虎党たちも最終戦も負けで、「何やってんだー!」と罵声を浴びせながらも、土壇場で弱い阪神にどこかホッとしているのです。
結局は期待させておいて、最後はそむく阪神。
ファンはこれが愛おしくてならないのです。
今申し上げたのは、僕の勝手な阪神タイガース論ですが、経営学ではそこに”企業文化”が横たわっていると考えます。
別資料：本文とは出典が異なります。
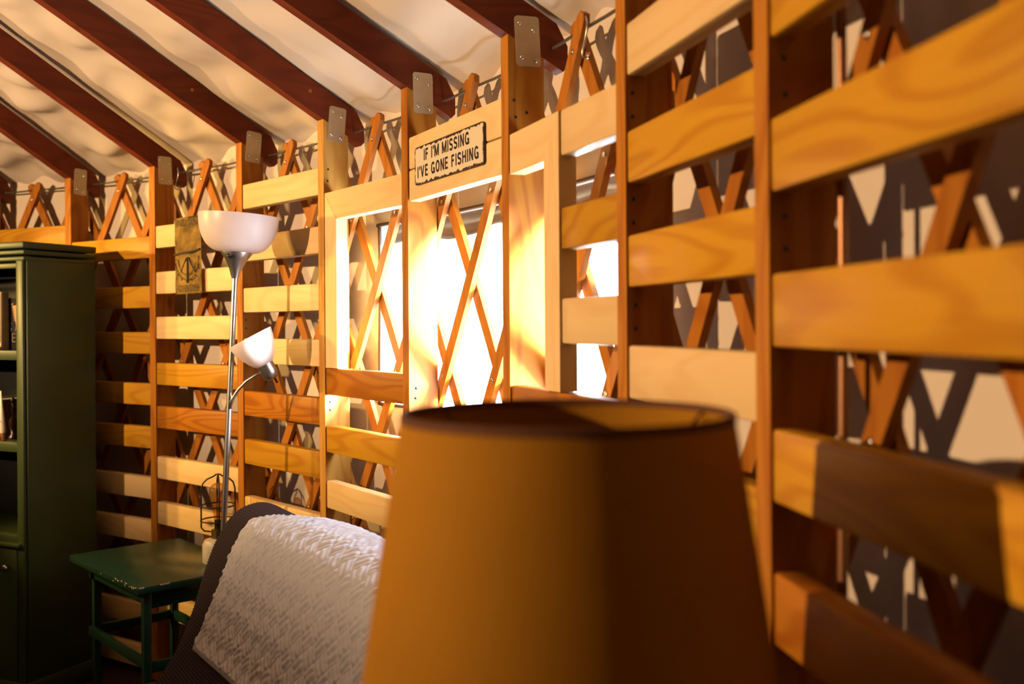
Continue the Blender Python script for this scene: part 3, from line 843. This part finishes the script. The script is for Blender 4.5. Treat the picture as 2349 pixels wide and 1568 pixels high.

結論を言うと、岡田監督が辞めざるをえなかったのは、阪神の企業文化に勝てなかったからなのです。
9月23日巨人戦が答え
ここでジャイアンツに勝てば優勝が見えてくる、9月23日の天王山。
6回裏、阪神は先頭の大山が右中間を破る2塁打。
ここで試合後に岡田監督が「野球観の違いやな」と、プロ野球史上に残るような、重い言葉を発したシーンが飛び出しました。
続いて打席に入った佐藤輝は、打ち気マンマンです。
しかし肩の力が入りすぎてか、ケラーの好球を打ち上げてしまい、後続も続かず、結局この回はスコアリングポジションの大山を迎え入れられずに終わりました。
東スポなどによれば、岡田監督は「サトテルは、あそこで大山を進めるバッティングに徹すべきやったはずやろ」とあきれたそうです。
これが岡田野球です。
基本に忠実な緻密な野球。
阪神の企業文化とは何か
しかし、サトテルは先ほど言った”阪神の企業文化”に、どっぷりはまっているのです。
阪神の企業文化とは、そう、岡田監督のやり方と正反対、よく言えば「おおらか」であり、悪く言えば「アバウト」です。
企業文化とは、企業という空間に流れる目に見えない空気のことであり、言い換えれば伝統のことです。
えっ?ここからどうせまた経営学講義が始まるんだろう、そいつは御免被るぜ、とおっしゃるんですね。
それも意味がなくはないけれど、今日はやめましょう。
僕の理論で行きます。
企業文化は、ひとことで言えば企業の価値観、です。
阪神の価値観とは、よくも悪くも勝利に強いこだわりを持たないこと、ではないでしょうか。
どの時期に誰が監督の時に、どの試合で、ということはあえて言いませんが、阪神タイガースという球団は、どこかに悲劇のナンバー2でいることの価値が見え隠れするのです。
悲劇のナンバー2を象徴するものは、昭和時代阪神が優勝できない理由としていつも言われた「死のロード」です。
ロードというのは今で言うアウェイの試合のことで、阪神はいまもそうですが、夏の1ヶ月間甲子園球場を高校野球に明け渡さなければならないため、1ヶ月間は他球団の球場で試合をせねばならなかったのです。
過酷な長期遠征、身体への負担、心理的な負荷などで、選手はただでさえしんどい夏季を毎年ぐったりして過ごさなければならず、おきまりのように後半失速する阪神に、同情が集まっていたのです。
1981年江本孟紀投手が「ベンチがアホやから野球でけへん」と暴言を吐いたのも、ある意味阪神球団の勝利への意識の希薄さを物語ったエピソードと言えるでしょう。
生え抜きの現監督・岡田彰布はそんな阪神を反面教師として、勝ちにこだわる指導者に成長したのです。
と、まあ、勝手なことをほざきましたが、僕が言いたいことは、
企業文化というのはたしかにあって、それは個人が抵抗できないような巨大な壁だということです。
サトテルのプレーは、阪神の長い間に培われた”価値観”が、3年目の4番バッターにも引き継がれていることを示しています。
そんな阪神の文化を改革しようと、2006年に引き続いて乗り込んだ岡田監督は、9月23日にあらためてそれが無理だったことを、身を持って理解したのです。
阪神は岡田監督にフロントの要職を用意しているとか。
しかし、こういう人の神経を逆なでするようなやり方も、「阪神らしい」企業文化だな、と納得するのです。